_EXERCISE DETAILS_. Copy the lines below verbatim, but only from the line containing "(.17, .125, .088))], bstr=.9)" through the end of the data.

_DATA EXTRACT_.
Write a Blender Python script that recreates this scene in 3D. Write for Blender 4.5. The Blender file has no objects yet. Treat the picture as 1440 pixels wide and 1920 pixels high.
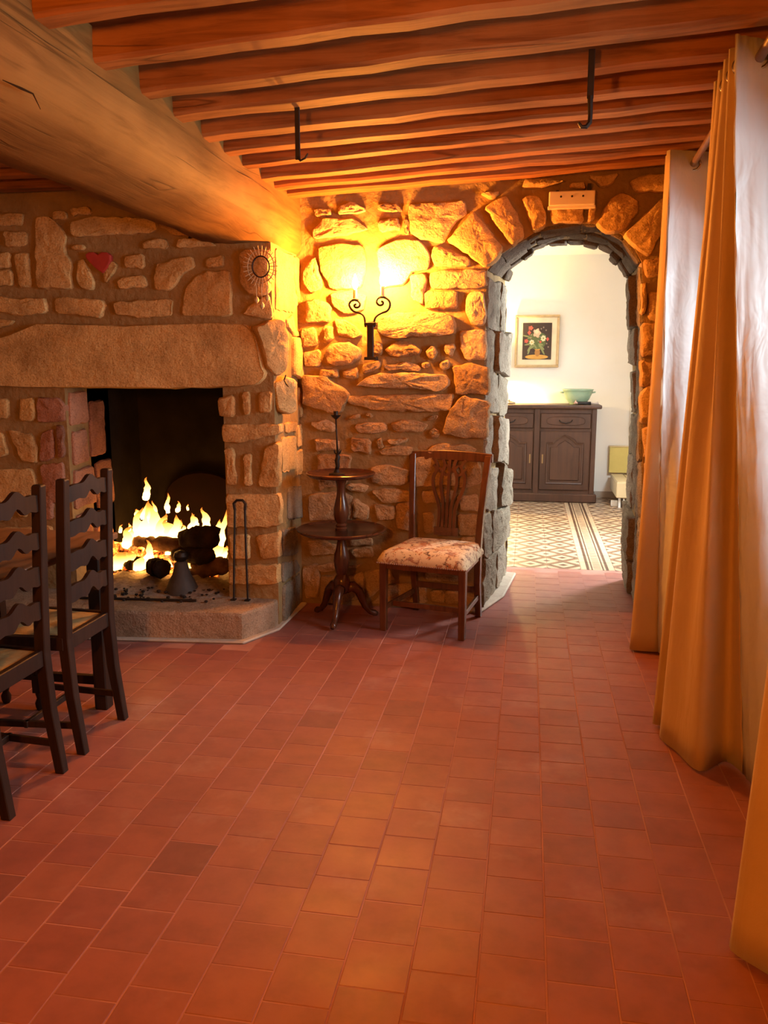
import bpy, bmesh, math, random
import numpy as np
from mathutils import Vector, Matrix
SC = bpy.context.scene
COL = SC.collection
rng = random.Random(7)

# ------------------------------------------------------------------ camera
F, CX, CY, H = 1553.0, 720.0, 960.0, 1.5
TH = math.atan(271 / F)
YAW = math.atan(272 / (F / math.cos(TH)))
FW = Vector((-math.sin(YAW) * math.cos(TH), math.cos(YAW) * math.cos(TH), -math.sin(TH)))
RT = Vector((math.cos(YAW), math.sin(YAW), 0))
UP = RT.cross(FW)
CAM = Vector((0, 0, H))
cd = bpy.data.cameras.new('camera')
cam = bpy.data.objects.new('camera', cd)
COL.objects.link(cam)
cd.sensor_fit = 'VERTICAL'
cd.sensor_height = 24
cd.lens = 24 * F / 1920
cam.matrix_world = Matrix(((RT.x, UP.x, -FW.x, 0), (RT.y, UP.y, -FW.y, 0), (RT.z, UP.z, -FW.z, H), (0, 0, 0, 1)))
SC.camera = cam

# ------------------------------------------------------------------ view, world, daylight
SC.view_settings.view_transform = 'Standard'
SC.view_settings.look = 'None'
SC.view_settings.gamma = 1
SC.view_settings.use_curve_mapping = False
SC.view_settings.exposure = 0.0
SC.cycles.use_denoising = True
SC.cycles.max_bounces = 8
SC.cycles.diffuse_bounces = 5
SC.cycles.sample_clamp_indirect = 6
W = bpy.data.worlds.new('world')
SC.world = W
W.use_nodes = True
W.node_tree.nodes['Background'].inputs[0].default_value = (0.62, 0.80, 1.0, 1)
W.node_tree.nodes['Background'].inputs[1].default_value = 0.8

def area(name, loc, target, sx, sy, power, col):
    l = bpy.data.lights.new(name, 'AREA')
    l.shape = 'RECTANGLE'; l.size = sx; l.size_y = sy; l.energy = power; l.color = col
    o = bpy.data.objects.new(name, l); COL.objects.link(o)
    o.location = loc
    o.rotation_euler = (Vector(target) - Vector(loc)).to_track_quat('-Z', 'Y').to_euler()
    return o
DAY = (0.80, 0.92, 1.0)
area('daylight_window', (1.72, 3.9, 1.6), (0, 3.9, 1.2), 1.3, 0.9, 100, DAY)
area('daylight_window', (1.72, 2.5, 1.6), (0, 2.5, 1.2), 1.3, 0.9, 108, DAY)
area('daylight_window', (1.72, -0.2, 1.6), (0, 0.1, 0.9), 1.3, 1.0, 14, DAY)
area('daylight_door', (1.95, 7.15, 1.35), (0.3, 6.7, 0.2), 0.55, 1.9, 640, (0.86, 0.95, 1.0))

WARM = (1.0, 0.33, 0.042)
SCONCE_EMIT = 5900
PENDANT_EMIT = 980
FIRE_EMIT = 16

# ------------------------------------------------------------------ unprojection (pixel of the 1440x1920 frame -> point of a real plane)
def ray(x, y): return RT * (x - CX) + UP * (CY - y) + FW * F
def onY(x, y, Y):
    d = ray(x, y); return CAM + d * (Y / d.y)
def onX(x, y, X):
    d = ray(x, y); return CAM + d * (X / d.x)
def onZ(x, y, z=0.0):
    d = ray(x, y); return CAM + d * ((z - H) / d.z)
def onP(x, y, o, n):
    d = ray(x, y); return CAM + d * ((Vector(o) - CAM).dot(n) / d.dot(n))
def proj(p):
    d = Vector(p) - CAM
    k = d.dot(FW)
    return CX + F * d.dot(RT) / k, CY - F * d.dot(UP) / k

# ------------------------------------------------------------------ materials
def new_mat(name):
    m = bpy.data.materials.new(name); m.use_nodes = True
    nt = m.node_tree
    return m, nt, nt.nodes['Principled BSDF']
def node(nt, t, **kw):
    n = nt.nodes.new(t)
    for k, v in kw.items(): setattr(n, k, v)
    return n
def coords(nt, scale=(1, 1, 1), which='Object', rand=True):
    tc = node(nt, 'ShaderNodeTexCoord')
    mp = node(nt, 'ShaderNodeMapping'); mp.inputs['Scale'].default_value = scale
    src = tc.outputs[which]
    if rand:
        oi = node(nt, 'ShaderNodeObjectInfo')
        ad = node(nt, 'ShaderNodeVectorMath', operation='MULTIPLY_ADD')
        nt.links.new(oi.outputs['Random'], ad.inputs[0])
        ad.inputs[1].default_value = (13.7, 7.3, 9.1)
        nt.links.new(src, ad.inputs[2]); src = ad.outputs[0]
    nt.links.new(src, mp.inputs['Vector'])
    return mp.outputs[0]
def noise(nt, vec, scale, detail=4, rough=.55, dist=0):
    n = node(nt, 'ShaderNodeTexNoise'); n.inputs['Scale'].default_value = scale
    n.inputs['Detail'].default_value = detail; n.inputs['Roughness'].default_value = rough
    n.inputs['Distortion'].default_value = dist
    nt.links.new(vec, n.inputs['Vector']); return n.outputs['Fac']
def ramp(nt, fac, stops, interp='LINEAR'):
    r = node(nt, 'ShaderNodeValToRGB'); r.color_ramp.interpolation = interp
    e = r.color_ramp.elements
    while len(e) < len(stops): e.new(.5)
    for i, (p, c) in enumerate(stops):
        e[i].position = p; e[i].color = (*c, 1) if len(c) == 3 else c
    nt.links.new(fac, r.inputs[0]); return r.outputs[0]
def mixc(nt, fac, a, b, mode='MIX'):
    n = node(nt, 'ShaderNodeMix', data_type='RGBA', blend_type=mode)
    for i, v in ((0, fac), (6, a), (7, b)):
        if hasattr(v, 'links'): nt.links.new(v, n.inputs[i])
        elif isinstance(v, (int, float)): n.inputs[i].default_value = v
        else: n.inputs[i].default_value = (*v, 1)
    return n.outputs[2]
def math_(nt, op, a, b=0.0, c=None):
    n = node(nt, 'ShaderNodeMath', operation=op)
    for i, v in enumerate((a, b, c)):
        if v is None: continue
        if hasattr(v, 'links'): nt.links.new(v, n.inputs[i])
        else: n.inputs[i].default_value = v
    return n.outputs[0]
def bump(nt, bs, h, strength=.3, dist=.01):
    b = node(nt, 'ShaderNodeBump'); b.inputs['Strength'].default_value = strength; b.inputs['Distance'].default_value = dist
    nt.links.new(h, b.inputs['Height']); nt.links.new(b.outputs[0], bs.inputs['Normal'])
def randval(nt, lo, hi):
    oi = node(nt, 'ShaderNodeObjectInfo')
    mr = node(nt, 'ShaderNodeMapRange'); mr.inputs[3].default_value = lo; mr.inputs[4].default_value = hi
    nt.links.new(oi.outputs['Random'], mr.inputs[0]); return mr.outputs[0]
def simple(name, c, rough=.6, c2=None, nscale=8, bscale=0, bstr=.2, bdist=.004, metal=0, spec=.5, rnd=0):
    m, nt, b = new_mat(name)
    b.inputs['Roughness'].default_value = rough; b.inputs['Metallic'].default_value = metal
    b.inputs['Specular IOR Level'].default_value = spec
    v = coords(nt)
    f = noise(nt, v, nscale)
    col = ramp(nt, f, [(.3, c), (.7, c2 or tuple(x * .8 for x in c))])
    if rnd:
        rv = randval(nt, 1 - rnd, 1 + rnd)
        hs = node(nt, 'ShaderNodeHueSaturation'); nt.links.new(col, hs.inputs['Color']); nt.links.new(rv, hs.inputs['Value'])
        col = hs.outputs[0]
    nt.links.new(col, b.inputs['Base Color'])
    if bscale: bump(nt, b, noise(nt, v, bscale), bstr, bdist)
    return m
def stone_mat(name, stops, rough=.9, bstr=.75):
    m, nt, b = new_mat(name); b.inputs['Roughness'].default_value = rough; b.inputs['Specular IOR Level'].default_value = .05
    v = coords(nt)
    oi = node(nt, 'ShaderNodeObjectInfo')
    base = ramp(nt, oi.outputs['Random'], stops)
    n1 = noise(nt, v, 5, 5, .6)
    base = mixc(nt, 1.0, base, ramp(nt, n1, [(.28, (.62, .58, .54)), (.55, (1, 1, 1)), (.8, (1.15, 1.08, 1.0))]), 'MULTIPLY')
    sp = noise(nt, v, 110, 3, .6)
    base = mixc(nt, 1.0, base, ramp(nt, sp, [(.36, (.74, .70, .66)), (.47, (1, 1, 1)), (.62, (1.08, 1.07, 1.04))]), 'MULTIPLY')
    nt.links.new(base, b.inputs['Base Color'])
    h = math_(nt, 'ADD', math_(nt, 'MULTIPLY', noise(nt, v, 16, 6, .62), 1.0), math_(nt, 'MULTIPLY', noise(nt, v, 85, 3, .6), .30))
    bump(nt, b, h, bstr, .022)
    return m
STONE = stone_mat('granite', [(0, (.56, .36, .15)), (.25, (.50, .31, .125)), (.5, (.61, .41, .175)), (.75, (.46, .28, .115)), (1, (.57, .37, .145))])
STONE_RUBBLE = stone_mat('rubble_stone', [(0, (.46, .31, .16)), (.3, (.36, .225, .11)), (.55, (.52, .38, .22)), (.8, (.33, .19, .095)), (1, (.47, .31, .15))], bstr=1.0)
STONE_GREY = stone_mat('grey_granite', [(0, (.26, .215, .155)), (.5, (.22, .18, .13)), (1, (.29, .24, .18))], bstr=.9)
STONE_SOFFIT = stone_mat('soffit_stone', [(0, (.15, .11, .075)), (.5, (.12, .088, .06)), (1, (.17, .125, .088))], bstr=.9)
STONE_RED = stone_mat('burnt_stone', [(0, (.36, .17, .105)), (.5, (.30, .15, .10)), (1, (.40, .20, .125))])
STONE_HEARTH = stone_mat('hearth_stone', [(0, (.33, .23, .15)), (1, (.33, .23, .15))], bstr=.8)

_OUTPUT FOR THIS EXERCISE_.
STONE_SOFFIT = stone_mat('soffit_stone', [(0, (.15, .11, .075)), (.5, (.12, .088, .06)), (1, (.17, .125, .088))], bstr=.9)
STONE_RED = stone_mat('burnt_stone', [(0, (.36, .17, .105)), (.5, (.30, .15, .10)), (1, (.40, .20, .125))])
STONE_HEARTH = stone_mat('hearth_stone', [(0, (.33, .23, .15)), (1, (.33, .23, .15))], bstr=.8)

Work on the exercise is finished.